Had Alipio Ribeiro pointed to him the diplomatic gaffe, they could have rectified it, it wasn't as enormous as that.
Therefore I think that the occasion was there and was seized to have him away. It was very clear from the very beginning that the McCanns would never be sued in Portugal, since nobody thought they had murdered their daughter. There was nothing to gain but problems. Amaral risked to go too far, obsessed by finding what happened to a little girl for whom he cared, without having a global view of the situation. I think MeM had GA in mind in the AG report when he mentioned The Pledge. Requiem for the police novel of Friedrich Dürrenmatt.

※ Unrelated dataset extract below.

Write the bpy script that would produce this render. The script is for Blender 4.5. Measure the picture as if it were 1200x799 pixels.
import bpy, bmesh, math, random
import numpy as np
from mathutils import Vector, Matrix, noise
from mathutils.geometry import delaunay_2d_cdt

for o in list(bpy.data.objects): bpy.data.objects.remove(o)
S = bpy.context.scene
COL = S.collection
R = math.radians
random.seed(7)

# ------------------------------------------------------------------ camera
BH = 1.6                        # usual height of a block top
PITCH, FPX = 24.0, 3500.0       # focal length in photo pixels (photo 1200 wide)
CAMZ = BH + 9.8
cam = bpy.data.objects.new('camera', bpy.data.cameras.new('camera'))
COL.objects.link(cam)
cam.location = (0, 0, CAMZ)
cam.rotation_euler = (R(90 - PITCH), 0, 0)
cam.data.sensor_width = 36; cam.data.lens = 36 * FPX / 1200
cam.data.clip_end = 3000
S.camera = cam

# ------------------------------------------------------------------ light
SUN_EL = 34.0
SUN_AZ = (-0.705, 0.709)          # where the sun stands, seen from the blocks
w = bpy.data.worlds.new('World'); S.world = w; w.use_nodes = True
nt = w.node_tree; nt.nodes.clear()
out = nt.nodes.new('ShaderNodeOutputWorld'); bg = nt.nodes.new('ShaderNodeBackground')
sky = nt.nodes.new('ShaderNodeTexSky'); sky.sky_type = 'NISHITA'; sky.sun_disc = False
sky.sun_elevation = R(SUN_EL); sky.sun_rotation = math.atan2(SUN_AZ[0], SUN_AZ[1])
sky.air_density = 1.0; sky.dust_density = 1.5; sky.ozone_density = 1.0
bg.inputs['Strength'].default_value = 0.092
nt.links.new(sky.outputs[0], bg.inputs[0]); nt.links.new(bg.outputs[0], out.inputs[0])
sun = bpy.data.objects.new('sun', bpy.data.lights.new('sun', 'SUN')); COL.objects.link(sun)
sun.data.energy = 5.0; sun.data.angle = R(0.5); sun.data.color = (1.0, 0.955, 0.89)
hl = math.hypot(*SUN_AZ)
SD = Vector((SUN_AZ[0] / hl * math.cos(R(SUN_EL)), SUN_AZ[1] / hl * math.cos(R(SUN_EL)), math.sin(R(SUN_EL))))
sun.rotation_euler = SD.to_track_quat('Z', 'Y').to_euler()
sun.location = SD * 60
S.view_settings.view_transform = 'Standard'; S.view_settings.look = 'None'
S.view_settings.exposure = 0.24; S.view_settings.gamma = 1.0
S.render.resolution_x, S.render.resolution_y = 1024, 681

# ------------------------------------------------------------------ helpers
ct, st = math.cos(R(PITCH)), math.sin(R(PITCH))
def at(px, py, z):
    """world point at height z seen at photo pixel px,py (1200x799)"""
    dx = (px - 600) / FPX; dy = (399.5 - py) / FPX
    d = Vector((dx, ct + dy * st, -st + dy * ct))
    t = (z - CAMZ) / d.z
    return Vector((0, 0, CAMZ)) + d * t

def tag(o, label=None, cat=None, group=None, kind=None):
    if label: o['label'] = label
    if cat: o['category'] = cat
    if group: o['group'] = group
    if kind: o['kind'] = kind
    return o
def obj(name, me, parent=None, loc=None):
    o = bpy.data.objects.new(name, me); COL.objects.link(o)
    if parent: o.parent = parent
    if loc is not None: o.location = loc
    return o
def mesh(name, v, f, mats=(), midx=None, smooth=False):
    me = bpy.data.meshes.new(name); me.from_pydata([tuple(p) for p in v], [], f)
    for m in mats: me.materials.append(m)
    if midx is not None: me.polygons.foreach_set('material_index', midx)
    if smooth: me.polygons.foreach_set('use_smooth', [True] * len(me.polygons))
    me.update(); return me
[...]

My impression is different. The diplomatic gaffe criticising an overseas police force that had provided as much support as possible may well have been the last straw. A broader issue, building up to that, is that Ribeiro would no doubt have been aware (or could have worked out) that the team was leaking half-truths like a sieve, all intended to sway public opinion against a family, while in reality the team was wildly out of its depth. For a country in which judicial secrecy is supposed to be respected, and in which the media spotlight was on the competence of the investigating team, a public professional fault could have been an opportunity to halt what may have been felt as an escalating national embarrassment.
Like any human being, I've no doubt that he would have been proud to have found Madeleine, however I feel less convinced than you that he was obsessed by finding out what really happened to her as opposed to pursuing a hypothesis requiring such leaps of logic that, in view of the plethora of alternative "parentswhatdunnit" theories, even his fans don't seem convinced of how it could have been feasible in practice. Trying to shoehorn a seriously flawed understanding of numerous aspects (to put it generously) to fit his hypothesis doesn't come across to me as someone who is truly concerned with discovering the truth.